## [JOB]
Quote all of the data that follows exactly as written, skipping the images.

## [SOURCE DATA]
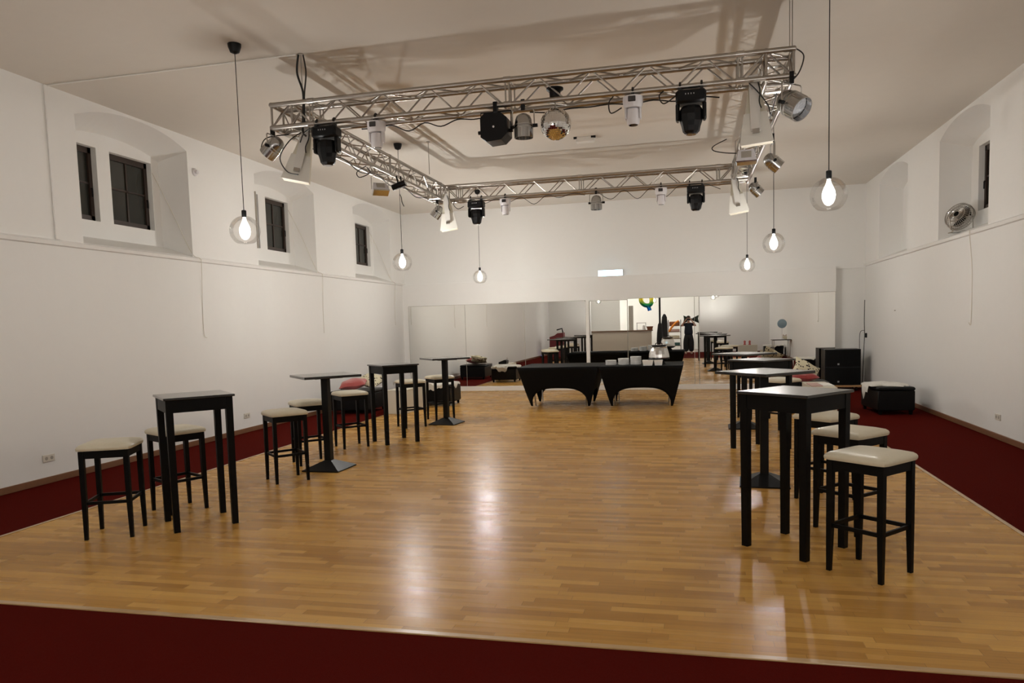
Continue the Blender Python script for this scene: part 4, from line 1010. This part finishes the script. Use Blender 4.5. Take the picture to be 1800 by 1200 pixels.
# ------------------------------------------------------------------ the photographer (seen in the mirror)
def skinned(name, verts, edges, radii, mat, parent, levels=2, rootv=0):
    me = bpy.data.meshes.new(name); me.from_pydata(verts, edges, []); ob = bpy.data.objects.new(name, me); C.objects.link(ob)
    md = ob.modifiers.new('skin', 'SKIN'); md.use_smooth_shade = True; md.branch_smoothing = .6
    if not me.skin_vertices:
        bpy.context.view_layer.objects.active = ob; bpy.ops.mesh.customdata_skin_add()
    for i, r in enumerate(radii):
        sv = me.skin_vertices[0].data[i]; sv.radius = r if isinstance(r, tuple) else (r, r); sv.use_root = (i == rootv)
    s2 = ob.modifiers.new('sub', 'SUBSURF'); s2.levels = levels; s2.render_levels = levels
    me.materials.append(mat); ob.parent = parent; return ob
pers = thing('person', 'person in dark shirt and trousers photographing with a phone, seen in the mirror', 'person', (0, -.34, 0))
V = []; E = []; R = []
def vv(p, r, par=None):
    V.append(p); R.append(r)
    if par is not None: E.append((par, len(V) - 1))
    return len(V) - 1
pel = vv((0, 0, .95), (.155, .115)); ab = vv((0, 0, 1.10), (.15, .11), pel); ch = vv((0, .0, 1.28), (.165, .115), ab); up = vv((0, -.01, 1.42), (.12, .09), ch); nk = vv((0, .0, 1.50), .055, up); nk2 = vv((0, .03, 1.58), .058, nk)
h1 = vv((0, .045, 1.66), (.078, .092), nk2); h2 = vv((0, .04, 1.72), (.074, .088), h1); h3 = vv((0, .035, 1.765), (.045, .055), h2)
nose = vv((0, .142, 1.645), .012, h1)
for s_ in (-1, 1):
    sh_ = vv((s_ * .17, -.01, 1.42), .065, up); el_ = vv((s_ * .33, .07, 1.32), .045, sh_); wr_ = vv((s_ * .155, .235, 1.56), .028, el_); pm = vv((s_ * .118, .285, 1.610), (.032, .020), wr_)
    for k in range(4):
        f1 = vv((s_ * (.100 - .002 * k), .318, 1.650 - .020 * k), .0095, pm); vv((s_ * .078, .330 - .004 * k, 1.655 - .021 * k), .0085, f1)
    th = vv((s_ * .095, .272, 1.585), .011, pm); vv((s_ * .070, .290, 1.60), .009, th)
    ea = vv((s_ * .082, .03, 1.655), .016, h1)
    hp = vv((s_ * .09, 0, .88), .095, pel); kn = vv((s_ * .11, .02, .48), .062, hp); an = vv((s_ * .12, -.01, .10), .040, kn); vv((s_ * .13, .12, .042), .036, an)
skinned('body', V, E, R, M['skin'], pers)
# clothes: slightly larger skinned shells
V = []; E = []; R = []
a = vv((0, 0, .82), (.225, .165)); b_ = vv((0, 0, 1.10), (.215, .16), a); c_ = vv((0, 0, 1.28), (.215, .15), b_); d_ = vv((0, -.01, 1.41), (.15, .115), c_); vv((0, -.005, 1.465), (.085, .075), d_)
for s_ in (-1, 1): s1 = vv((s_ * .175, -.01, 1.405), .088, d_); vv((s_ * .27, .035, 1.36), .078, s1)
skinned('shirt', V, E, R, M['shirt'], pers)
V = []; E = []; R = []
a = vv((0, 0, 1.06), (.195, .15)); b_ = vv((0, 0, .92), (.195, .15), a)
for s_ in (-1, 1): s1 = vv((s_ * .10, 0, .78), .150, b_); s2 = vv((s_ * .115, .01, .48), .145, s1); vv((s_ * .125, 0, .10), .125, s2)
skinned('trousers', V, E, R, M['trouser'], pers)
mb = MB(); mb.sphere((0, .02, 1.725), .092, 18, 12, sc_=(1, 1.12, .82)); mb.sphere((0, -.015, 1.66), .082, 16, 10, sc_=(1.02, .9, 1.05)); mb.build('hair', M['hair'], pers, smooth=True)
for s_ in (-1, 1):
    mb = MB(); mb.sphere((s_ * .13, .06, .05), .055, 14, 8, sc_=(.9, 2.3, .9)); mb.build('shoe', M['shoe'], pers, smooth=True)
    MB().sphere((s_ * .03, .118, 1.672), .011, 10, 6).build('eye', M['lens'], pers, smooth=True)
MB().box(-.018, .018, .116, .126, 1.600, 1.608).build('mouth', M['redc'], pers)
t = thing('phone', 'dark phone held up in both hands by the person', 'phone', (0, -.012, 1.625))
MB().box(-.078, .078, -.010, -.002, -.037, .037, bev=.003).build('case', M['dark'], t, smooth=True); MB().box(-.072, .072, -.0115, -.0102, -.033, .033).build('screen', M['pane'], t)

# ------------------------------------------------------------------ world, camera, render
w = bpy.data.worlds.new('night'); sc.world = w; w.use_nodes = True
w.node_tree.nodes['Background'].inputs[0].default_value = (0.03, 0.035, 0.05, 1); w.node_tree.nodes['Background'].inputs[1].default_value = 0.2
cam = bpy.data.cameras.new('camera'); co = bpy.data.objects.new('camera', cam); C.objects.link(co)
yaw, pitch, roll = .235948, .0802863, -.0290077
fw = Vector((-math.sin(yaw) * math.cos(pitch), math.cos(yaw) * math.cos(pitch), -math.sin(pitch)))
r0 = Vector((math.cos(yaw), math.sin(yaw), 0)); u0 = r0.cross(fw)
r_ = r0 * math.cos(roll) + u0 * math.sin(roll); u_ = -r0 * math.sin(roll) + u0 * math.cos(roll)
mx = Matrix(((r_.x, u_.x, -fw.x, 0), (r_.y, u_.y, -fw.y, 0), (r_.z, u_.z, -fw.z, 1.64), (0, 0, 0, 1)))
co.matrix_world = mx
cam.sensor_width = 36; cam.sensor_fit = 'HORIZONTAL'; cam.lens = 1298.97 / 1800 * 36; cam.shift_y = 74.13 / 1800; cam.clip_start = .01
sc.camera = co
sc.view_settings.view_transform = 'Standard'; sc.view_settings.look = 'None'; sc.view_settings.gamma = 1; sc.view_settings.exposure = 0.0
cy = sc.cycles
cy.max_bounces = 9; cy.diffuse_bounces = 5; cy.glossy_bounces = 5; cy.transparent_max_bounces = 16
cy.sample_clamp_indirect = 6.0; cy.caustics_reflective = False; cy.caustics_refractive = False; cy.use_denoising = True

## [COMPLETE ANSWER]
Continue the Blender Python script for this scene: part 4, from line 1010. This part finishes the script. Use Blender 4.5. Take the picture to be 1800 by 1200 pixels.
# ------------------------------------------------------------------ the photographer (seen in the mirror)
def skinned(name, verts, edges, radii, mat, parent, levels=2, rootv=0):
    me = bpy.data.meshes.new(name); me.from_pydata(verts, edges, []); ob = bpy.data.objects.new(name, me); C.objects.link(ob)
    md = ob.modifiers.new('skin', 'SKIN'); md.use_smooth_shade = True; md.branch_smoothing = .6
    if not me.skin_vertices:
        bpy.context.view_layer.objects.active = ob; bpy.ops.mesh.customdata_skin_add()
    for i, r in enumerate(radii):
        sv = me.skin_vertices[0].data[i]; sv.radius = r if isinstance(r, tuple) else (r, r); sv.use_root = (i == rootv)
    s2 = ob.modifiers.new('sub', 'SUBSURF'); s2.levels = levels; s2.render_levels = levels
    me.materials.append(mat); ob.parent = parent; return ob
pers = thing('person', 'person in dark shirt and trousers photographing with a phone, seen in the mirror', 'person', (0, -.34, 0))
V = []; E = []; R = []
def vv(p, r, par=None):
    V.append(p); R.append(r)
    if par is not None: E.append((par, len(V) - 1))
    return len(V) - 1
pel = vv((0, 0, .95), (.155, .115)); ab = vv((0, 0, 1.10), (.15, .11), pel); ch = vv((0, .0, 1.28), (.165, .115), ab); up = vv((0, -.01, 1.42), (.12, .09), ch); nk = vv((0, .0, 1.50), .055, up); nk2 = vv((0, .03, 1.58), .058, nk)
h1 = vv((0, .045, 1.66), (.078, .092), nk2); h2 = vv((0, .04, 1.72), (.074, .088), h1); h3 = vv((0, .035, 1.765), (.045, .055), h2)
nose = vv((0, .142, 1.645), .012, h1)
for s_ in (-1, 1):
    sh_ = vv((s_ * .17, -.01, 1.42), .065, up); el_ = vv((s_ * .33, .07, 1.32), .045, sh_); wr_ = vv((s_ * .155, .235, 1.56), .028, el_); pm = vv((s_ * .118, .285, 1.610), (.032, .020), wr_)
    for k in range(4):
        f1 = vv((s_ * (.100 - .002 * k), .318, 1.650 - .020 * k), .0095, pm); vv((s_ * .078, .330 - .004 * k, 1.655 - .021 * k), .0085, f1)
    th = vv((s_ * .095, .272, 1.585), .011, pm); vv((s_ * .070, .290, 1.60), .009, th)
    ea = vv((s_ * .082, .03, 1.655), .016, h1)
    hp = vv((s_ * .09, 0, .88), .095, pel); kn = vv((s_ * .11, .02, .48), .062, hp); an = vv((s_ * .12, -.01, .10), .040, kn); vv((s_ * .13, .12, .042), .036, an)
skinned('body', V, E, R, M['skin'], pers)
# clothes: slightly larger skinned shells
V = []; E = []; R = []
a = vv((0, 0, .82), (.225, .165)); b_ = vv((0, 0, 1.10), (.215, .16), a); c_ = vv((0, 0, 1.28), (.215, .15), b_); d_ = vv((0, -.01, 1.41), (.15, .115), c_); vv((0, -.005, 1.465), (.085, .075), d_)
for s_ in (-1, 1): s1 = vv((s_ * .175, -.01, 1.405), .088, d_); vv((s_ * .27, .035, 1.36), .078, s1)
skinned('shirt', V, E, R, M['shirt'], pers)
V = []; E = []; R = []
a = vv((0, 0, 1.06), (.195, .15)); b_ = vv((0, 0, .92), (.195, .15), a)
for s_ in (-1, 1): s1 = vv((s_ * .10, 0, .78), .150, b_); s2 = vv((s_ * .115, .01, .48), .145, s1); vv((s_ * .125, 0, .10), .125, s2)
skinned('trousers', V, E, R, M['trouser'], pers)
mb = MB(); mb.sphere((0, .02, 1.725), .092, 18, 12, sc_=(1, 1.12, .82)); mb.sphere((0, -.015, 1.66), .082, 16, 10, sc_=(1.02, .9, 1.05)); mb.build('hair', M['hair'], pers, smooth=True)
for s_ in (-1, 1):
    mb = MB(); mb.sphere((s_ * .13, .06, .05), .055, 14, 8, sc_=(.9, 2.3, .9)); mb.build('shoe', M['shoe'], pers, smooth=True)
    MB().sphere((s_ * .03, .118, 1.672), .011, 10, 6).build('eye', M['lens'], pers, smooth=True)
MB().box(-.018, .018, .116, .126, 1.600, 1.608).build('mouth', M['redc'], pers)
t = thing('phone', 'dark phone held up in both hands by the person', 'phone', (0, -.012, 1.625))
MB().box(-.078, .078, -.010, -.002, -.037, .037, bev=.003).build('case', M['dark'], t, smooth=True); MB().box(-.072, .072, -.0115, -.0102, -.033, .033).build('screen', M['pane'], t)

# ------------------------------------------------------------------ world, camera, render
w = bpy.data.worlds.new('night'); sc.world = w; w.use_nodes = True
w.node_tree.nodes['Background'].inputs[0].default_value = (0.03, 0.035, 0.05, 1); w.node_tree.nodes['Background'].inputs[1].default_value = 0.2
cam = bpy.data.cameras.new('camera'); co = bpy.data.objects.new('camera', cam); C.objects.link(co)
yaw, pitch, roll = .235948, .0802863, -.0290077
fw = Vector((-math.sin(yaw) * math.cos(pitch), math.cos(yaw) * math.cos(pitch), -math.sin(pitch)))
r0 = Vector((math.cos(yaw), math.sin(yaw), 0)); u0 = r0.cross(fw)
r_ = r0 * math.cos(roll) + u0 * math.sin(roll); u_ = -r0 * math.sin(roll) + u0 * math.cos(roll)
mx = Matrix(((r_.x, u_.x, -fw.x, 0), (r_.y, u_.y, -fw.y, 0), (r_.z, u_.z, -fw.z, 1.64), (0, 0, 0, 1)))
co.matrix_world = mx
cam.sensor_width = 36; cam.sensor_fit = 'HORIZONTAL'; cam.lens = 1298.97 / 1800 * 36; cam.shift_y = 74.13 / 1800; cam.clip_start = .01
sc.camera = co
sc.view_settings.view_transform = 'Standard'; sc.view_settings.look = 'None'; sc.view_settings.gamma = 1; sc.view_settings.exposure = 0.0
cy = sc.cycles
cy.max_bounces = 9; cy.diffuse_bounces = 5; cy.glossy_bounces = 5; cy.transparent_max_bounces = 16
cy.sample_clamp_indirect = 6.0; cy.caustics_reflective = False; cy.caustics_refractive = False; cy.use_denoising = True